If you were to be thrown into Ceres, your remains would scatter with Ceres rotating underneath your remains while they were "airborne" (vacuum-borne).
Phil Stooke
"The plume particles would share the same angular velocity as Ceres. If you jump in the air, the Earth doesn't rotate beneath you!"

Not so sure about this. The Earth analogy is bad because you are not in the air long enough to see what happens. As for angular velocity, I think a particle or a high jumper would have the instantaneous linear velocity imparted by the rotation of Ceres, not angular velocity, but what happens to the plume would need some careful modelling.

Phil



DFortes
QUOTE (Phil Stooke @ Jun 1 2015, 03:41 AM) *
The Earth analogy is bad


It was a joke. I guess I won't include that in my next stand-up routine. When some contributors are doing mineralogy by colour or attempting geological interpretations of imaging artefacts, then if the worst I'm doing is making bad analogies... I'll live.
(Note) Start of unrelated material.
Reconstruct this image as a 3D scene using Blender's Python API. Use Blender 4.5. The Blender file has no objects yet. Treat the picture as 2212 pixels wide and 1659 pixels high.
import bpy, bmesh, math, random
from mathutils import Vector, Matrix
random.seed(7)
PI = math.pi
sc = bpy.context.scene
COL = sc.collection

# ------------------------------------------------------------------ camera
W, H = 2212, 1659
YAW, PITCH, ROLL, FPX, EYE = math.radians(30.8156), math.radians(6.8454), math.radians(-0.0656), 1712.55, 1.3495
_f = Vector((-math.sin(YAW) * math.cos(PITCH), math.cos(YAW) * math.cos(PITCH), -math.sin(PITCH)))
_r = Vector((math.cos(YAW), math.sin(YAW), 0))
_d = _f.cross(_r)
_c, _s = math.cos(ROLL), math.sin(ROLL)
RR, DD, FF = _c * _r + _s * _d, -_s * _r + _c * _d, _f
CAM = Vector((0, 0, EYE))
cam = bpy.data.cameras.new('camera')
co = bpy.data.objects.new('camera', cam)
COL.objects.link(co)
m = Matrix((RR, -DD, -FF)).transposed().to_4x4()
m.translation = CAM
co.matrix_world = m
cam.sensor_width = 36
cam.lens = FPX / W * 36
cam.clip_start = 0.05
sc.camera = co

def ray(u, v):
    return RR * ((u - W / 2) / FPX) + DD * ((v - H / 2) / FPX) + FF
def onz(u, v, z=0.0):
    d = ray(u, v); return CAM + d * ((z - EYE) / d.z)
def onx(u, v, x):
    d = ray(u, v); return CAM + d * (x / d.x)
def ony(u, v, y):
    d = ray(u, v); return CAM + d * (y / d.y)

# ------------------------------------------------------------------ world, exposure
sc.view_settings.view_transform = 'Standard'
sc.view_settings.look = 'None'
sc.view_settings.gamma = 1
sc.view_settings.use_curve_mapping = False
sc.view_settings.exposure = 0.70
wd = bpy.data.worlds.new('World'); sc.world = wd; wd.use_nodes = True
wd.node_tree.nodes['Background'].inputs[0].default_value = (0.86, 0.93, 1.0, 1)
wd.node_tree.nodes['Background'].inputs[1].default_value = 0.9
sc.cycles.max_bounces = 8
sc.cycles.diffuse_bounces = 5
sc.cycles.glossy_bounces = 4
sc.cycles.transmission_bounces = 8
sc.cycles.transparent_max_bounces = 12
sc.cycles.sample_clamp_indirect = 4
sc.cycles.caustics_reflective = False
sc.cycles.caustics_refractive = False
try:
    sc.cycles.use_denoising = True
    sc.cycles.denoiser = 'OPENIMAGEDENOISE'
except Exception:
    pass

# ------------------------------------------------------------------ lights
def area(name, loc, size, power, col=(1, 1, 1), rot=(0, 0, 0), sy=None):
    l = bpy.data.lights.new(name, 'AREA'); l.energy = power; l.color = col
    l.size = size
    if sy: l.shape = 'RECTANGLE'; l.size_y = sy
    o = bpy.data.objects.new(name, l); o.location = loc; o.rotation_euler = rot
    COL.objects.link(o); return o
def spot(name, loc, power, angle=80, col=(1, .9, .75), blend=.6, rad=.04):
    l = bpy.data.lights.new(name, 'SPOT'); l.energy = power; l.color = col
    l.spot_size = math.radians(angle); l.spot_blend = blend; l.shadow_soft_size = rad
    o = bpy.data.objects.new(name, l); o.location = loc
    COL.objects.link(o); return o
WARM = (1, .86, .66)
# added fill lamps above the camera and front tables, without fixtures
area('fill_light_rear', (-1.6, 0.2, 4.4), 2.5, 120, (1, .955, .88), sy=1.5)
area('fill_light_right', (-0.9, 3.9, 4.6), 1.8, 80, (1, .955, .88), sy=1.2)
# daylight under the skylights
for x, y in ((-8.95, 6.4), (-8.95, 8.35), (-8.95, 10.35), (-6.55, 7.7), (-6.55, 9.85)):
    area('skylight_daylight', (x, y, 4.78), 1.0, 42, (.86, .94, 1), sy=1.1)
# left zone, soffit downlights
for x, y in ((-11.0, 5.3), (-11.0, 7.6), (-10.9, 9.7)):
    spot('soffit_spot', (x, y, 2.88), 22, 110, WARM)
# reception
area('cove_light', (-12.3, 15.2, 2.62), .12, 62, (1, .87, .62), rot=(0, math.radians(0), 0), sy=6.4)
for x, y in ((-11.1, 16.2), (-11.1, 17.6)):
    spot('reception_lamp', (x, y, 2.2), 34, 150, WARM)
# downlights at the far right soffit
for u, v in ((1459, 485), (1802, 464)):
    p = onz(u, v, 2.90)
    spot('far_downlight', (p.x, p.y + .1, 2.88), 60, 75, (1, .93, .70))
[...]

Secondly, I was under the impression that a 'volcanic' plume was being discussed rather than an impact plume.

Sorry I bothered to speak
Gladstoner
They are beginning to showcase the southern hemisphere:

http://photojournal.jpl.nasa.gov/catalog/PIA19554

FYI, the image is flipped horizontally. Here it is restored

Click to view attachment

(Edit: TIF converted to JPG.) :

ElkGroveDan
QUOTE (Phil Stooke @ May 31 2015, 06:41 PM) *
As for angular velocity, I think a particle or a high jumper would have the instantaneous linear velocity imparted by the rotation of Ceres, not angular velocity, but what happens to the plume would need some careful modelling.


Agreed. Once the particles separated from the larger body they would move with independent vectors consisting of the linear velocity at the time of separation, the force of gravity between the the particle and the parent body, and the acceleration from the separation event. The sum of those vectors should produce ballistic trajectories.